Data segment

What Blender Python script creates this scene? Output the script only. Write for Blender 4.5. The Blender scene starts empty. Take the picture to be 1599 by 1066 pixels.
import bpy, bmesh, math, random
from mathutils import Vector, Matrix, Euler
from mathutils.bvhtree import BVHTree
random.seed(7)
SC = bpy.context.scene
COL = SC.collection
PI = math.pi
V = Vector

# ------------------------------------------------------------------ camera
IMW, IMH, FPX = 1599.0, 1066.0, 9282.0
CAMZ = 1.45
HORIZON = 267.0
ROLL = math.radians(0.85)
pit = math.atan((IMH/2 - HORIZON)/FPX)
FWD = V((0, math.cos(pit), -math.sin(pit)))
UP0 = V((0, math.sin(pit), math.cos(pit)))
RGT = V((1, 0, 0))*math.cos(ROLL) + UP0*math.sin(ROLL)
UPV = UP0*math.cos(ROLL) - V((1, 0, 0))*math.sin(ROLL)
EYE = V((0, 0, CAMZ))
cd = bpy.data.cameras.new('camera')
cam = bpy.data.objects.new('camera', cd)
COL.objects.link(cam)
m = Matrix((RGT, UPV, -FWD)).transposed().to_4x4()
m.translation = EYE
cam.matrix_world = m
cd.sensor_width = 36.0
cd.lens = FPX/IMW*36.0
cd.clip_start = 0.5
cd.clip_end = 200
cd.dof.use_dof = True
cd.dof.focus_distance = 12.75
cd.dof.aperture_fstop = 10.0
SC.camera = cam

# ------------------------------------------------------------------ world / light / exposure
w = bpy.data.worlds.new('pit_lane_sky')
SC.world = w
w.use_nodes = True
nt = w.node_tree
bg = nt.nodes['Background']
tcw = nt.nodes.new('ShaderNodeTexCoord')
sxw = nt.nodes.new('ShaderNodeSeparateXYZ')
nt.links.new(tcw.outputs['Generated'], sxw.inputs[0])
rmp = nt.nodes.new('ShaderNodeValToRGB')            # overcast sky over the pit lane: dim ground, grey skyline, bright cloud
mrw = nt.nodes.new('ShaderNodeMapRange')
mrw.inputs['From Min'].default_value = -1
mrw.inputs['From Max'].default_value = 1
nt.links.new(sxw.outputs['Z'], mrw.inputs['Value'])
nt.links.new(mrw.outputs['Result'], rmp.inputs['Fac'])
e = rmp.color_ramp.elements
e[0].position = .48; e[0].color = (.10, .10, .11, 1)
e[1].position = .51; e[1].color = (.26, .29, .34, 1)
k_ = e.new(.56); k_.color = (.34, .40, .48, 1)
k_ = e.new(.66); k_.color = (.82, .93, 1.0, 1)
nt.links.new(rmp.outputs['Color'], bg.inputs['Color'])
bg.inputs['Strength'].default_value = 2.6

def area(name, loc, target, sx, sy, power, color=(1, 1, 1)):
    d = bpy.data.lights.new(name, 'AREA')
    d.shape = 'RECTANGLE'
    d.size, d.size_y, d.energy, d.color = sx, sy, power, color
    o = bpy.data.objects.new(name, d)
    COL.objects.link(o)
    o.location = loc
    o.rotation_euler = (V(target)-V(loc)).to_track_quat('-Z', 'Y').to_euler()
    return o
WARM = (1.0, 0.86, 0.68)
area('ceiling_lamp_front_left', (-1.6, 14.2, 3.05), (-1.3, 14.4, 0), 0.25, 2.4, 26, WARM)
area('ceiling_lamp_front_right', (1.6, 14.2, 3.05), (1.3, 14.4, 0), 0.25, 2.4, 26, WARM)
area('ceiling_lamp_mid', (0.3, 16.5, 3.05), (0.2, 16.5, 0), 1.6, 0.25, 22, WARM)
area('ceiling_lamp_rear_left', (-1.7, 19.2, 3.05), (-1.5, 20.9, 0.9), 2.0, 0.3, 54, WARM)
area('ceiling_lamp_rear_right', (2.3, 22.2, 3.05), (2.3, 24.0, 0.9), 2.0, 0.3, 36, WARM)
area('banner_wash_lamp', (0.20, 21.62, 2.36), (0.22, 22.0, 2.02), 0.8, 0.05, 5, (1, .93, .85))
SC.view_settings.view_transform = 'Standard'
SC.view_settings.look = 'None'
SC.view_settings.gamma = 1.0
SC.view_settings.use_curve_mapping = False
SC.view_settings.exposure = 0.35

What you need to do
Using the material above, copy every line in which the string "scene" occurs.

Response for this exercise
What Blender Python script creates this scene? Output the script only. Write for Blender 4.5. The Blender scene starts empty. Take the picture to be 1599 by 1066 pixels.
SC = bpy.context.scene